A man stands at a desk in a government office in this photo from Warner Bros.
“Argo” is barely remembered compared to its competition for Best Picture. (Image: Warner Bros.)

“Argo” was one of the least memorable out of an impressive list of Best Picture nominees during the 85th Academy Awards. The historical thriller is the story of the CIA’s daring rescue operation of six American diplomats during the 1979 Iran hostage crisis. Although it featured strong performances from Ben Affleck, “Breaking Bad” star Bryan Cranston, and John Goodman, it didn’t manage to capture the tension and urgency of the real-life events that inspired it. Competing for Best Picture that year were “Life of Pi,” “Django Unchained,” “Lincoln,” “Les Misérables,” “Silver Linings Playbook,” and “Zero Dark Thirty.” That’s quite a list to overshadow a film like “Argo,” and fans could easily argue over which deserved the crown. I would have liked to see “Django Unchained” take home the prize for its highly inventive story of a freed-slave-turned-bounty-hunter, with noteworthy performances from Jamie Foxx, Samuel L. Jackson, and Leonardo DiCaprio. It would have given Quentin Tarantino’s singular filmmaking some long-overdue recognition.

‘The Shape of Water’ (2017)

A man talks to two women in a retro-future office in this photo from Searchlight Pictures.
Guillermo del Toro’s visually stunning dark fantasy was up against some of the best films of recent years. (Image: Searchlight Pictures)

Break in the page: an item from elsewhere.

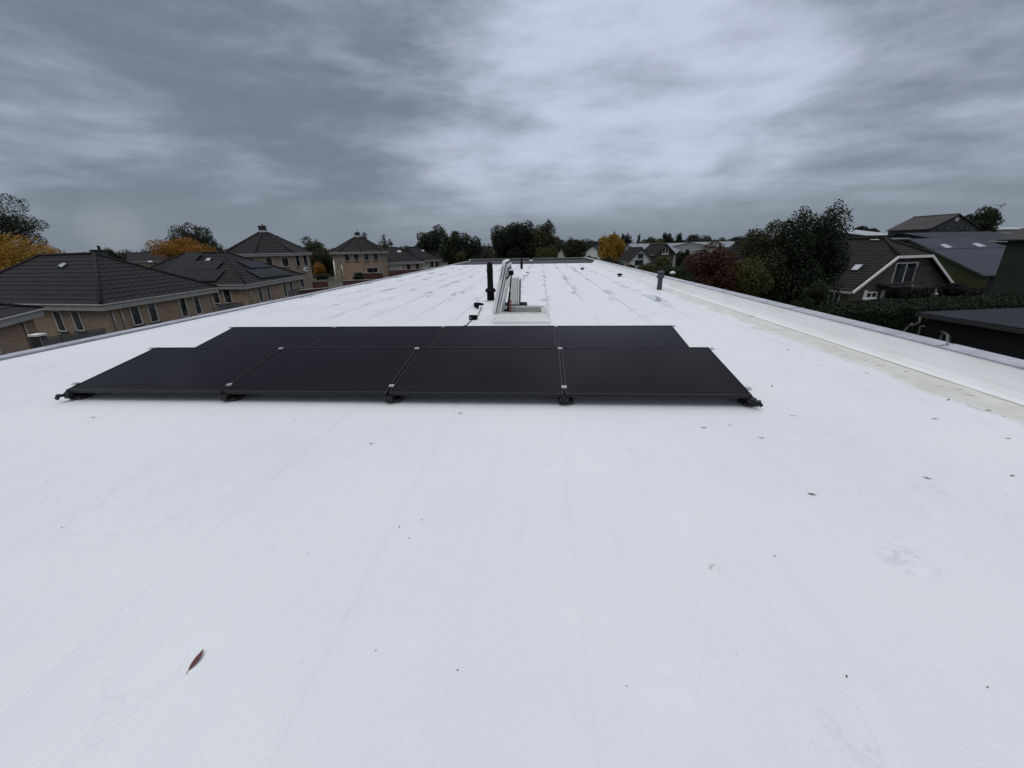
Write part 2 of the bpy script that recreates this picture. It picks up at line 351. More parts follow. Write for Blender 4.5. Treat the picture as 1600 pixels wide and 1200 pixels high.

Guillermo del Toro is a highly inventive director known for his unique dark fantasy and horror films that overlap fairytales with reality, creating absorbing surrealist landscapes. His work is consistently good, but many feel that “The Shape of Water,” his most conventional movie to date, fails to showcase his capacity for unhinged creativity. The film’s competitors for Best Picture included some of the most notable films of recent years, such as “Call Me By Your Name,” “Lady Bird,” and “Three Billboards Outside Ebbing, Missouri.” Passing up “Lady Bird” for the win was one of the biggest Oscar snubs in recent history. The coming-of-age drama, set in the early 2000s and centered around the strained relationship between Lady Bird (Saoirse Ronan) and her critical mother (Laurie Metcalf), put celebrated director Greta Gerwig on the map.